Instructions for the task — Write out the full listing exactly as given, minus the images.

Information supplied —

* Start *

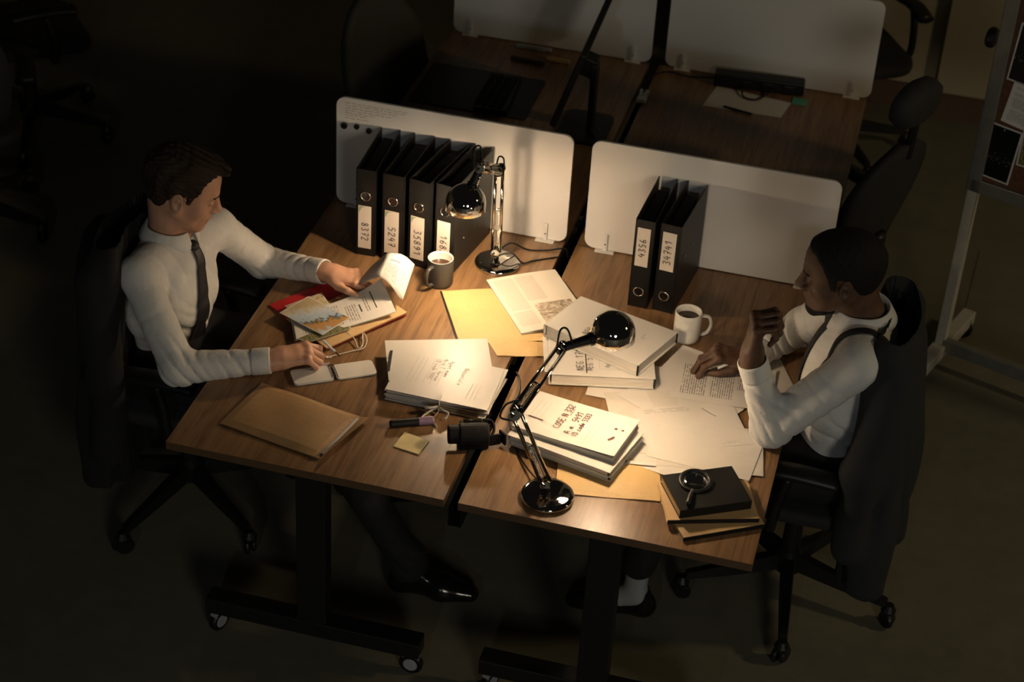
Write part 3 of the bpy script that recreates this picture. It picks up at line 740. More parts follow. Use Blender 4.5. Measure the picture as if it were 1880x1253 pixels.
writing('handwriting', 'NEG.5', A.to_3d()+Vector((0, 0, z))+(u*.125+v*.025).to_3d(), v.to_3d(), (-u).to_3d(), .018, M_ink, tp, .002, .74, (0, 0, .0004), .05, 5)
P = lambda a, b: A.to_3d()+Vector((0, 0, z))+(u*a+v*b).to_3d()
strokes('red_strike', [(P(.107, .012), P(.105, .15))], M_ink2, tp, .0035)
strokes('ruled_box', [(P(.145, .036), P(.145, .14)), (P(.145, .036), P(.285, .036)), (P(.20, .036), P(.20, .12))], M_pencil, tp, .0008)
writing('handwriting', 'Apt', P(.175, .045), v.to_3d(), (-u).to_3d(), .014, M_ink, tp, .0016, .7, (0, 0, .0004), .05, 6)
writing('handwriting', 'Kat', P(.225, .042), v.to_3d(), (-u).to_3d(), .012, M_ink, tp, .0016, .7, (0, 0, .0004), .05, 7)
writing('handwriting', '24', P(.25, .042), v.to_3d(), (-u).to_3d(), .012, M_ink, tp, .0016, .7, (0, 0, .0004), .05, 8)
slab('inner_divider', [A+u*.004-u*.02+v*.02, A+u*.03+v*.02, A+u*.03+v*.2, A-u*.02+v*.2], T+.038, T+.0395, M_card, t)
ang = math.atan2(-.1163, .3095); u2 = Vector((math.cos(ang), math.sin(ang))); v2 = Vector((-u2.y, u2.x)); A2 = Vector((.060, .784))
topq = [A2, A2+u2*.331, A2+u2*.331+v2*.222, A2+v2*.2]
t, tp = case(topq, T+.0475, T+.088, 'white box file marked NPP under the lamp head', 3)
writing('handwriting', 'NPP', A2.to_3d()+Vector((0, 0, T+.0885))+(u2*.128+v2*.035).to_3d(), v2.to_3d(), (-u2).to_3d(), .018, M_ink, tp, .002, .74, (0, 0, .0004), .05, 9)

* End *

Expected answer —
Write part 3 of the bpy script that recreates this picture. It picks up at line 740. More parts follow. Use Blender 4.5. Measure the picture as if it were 1880x1253 pixels.
writing('handwriting', 'NEG.5', A.to_3d()+Vector((0, 0, z))+(u*.125+v*.025).to_3d(), v.to_3d(), (-u).to_3d(), .018, M_ink, tp, .002, .74, (0, 0, .0004), .05, 5)
P = lambda a, b: A.to_3d()+Vector((0, 0, z))+(u*a+v*b).to_3d()
strokes('red_strike', [(P(.107, .012), P(.105, .15))], M_ink2, tp, .0035)
strokes('ruled_box', [(P(.145, .036), P(.145, .14)), (P(.145, .036), P(.285, .036)), (P(.20, .036), P(.20, .12))], M_pencil, tp, .0008)
writing('handwriting', 'Apt', P(.175, .045), v.to_3d(), (-u).to_3d(), .014, M_ink, tp, .0016, .7, (0, 0, .0004), .05, 6)
writing('handwriting', 'Kat', P(.225, .042), v.to_3d(), (-u).to_3d(), .012, M_ink, tp, .0016, .7, (0, 0, .0004), .05, 7)
writing('handwriting', '24', P(.25, .042), v.to_3d(), (-u).to_3d(), .012, M_ink, tp, .0016, .7, (0, 0, .0004), .05, 8)
slab('inner_divider', [A+u*.004-u*.02+v*.02, A+u*.03+v*.02, A+u*.03+v*.2, A-u*.02+v*.2], T+.038, T+.0395, M_card, t)
ang = math.atan2(-.1163, .3095); u2 = Vector((math.cos(ang), math.sin(ang))); v2 = Vector((-u2.y, u2.x)); A2 = Vector((.060, .784))
topq = [A2, A2+u2*.331, A2+u2*.331+v2*.222, A2+v2*.2]
t, tp = case(topq, T+.0475, T+.088, 'white box file marked NPP under the lamp head', 3)
writing('handwriting', 'NPP', A2.to_3d()+Vector((0, 0, T+.0885))+(u2*.128+v2*.035).to_3d(), v2.to_3d(), (-u2).to_3d(), .018, M_ink, tp, .002, .74, (0, 0, .0004), .05, 9)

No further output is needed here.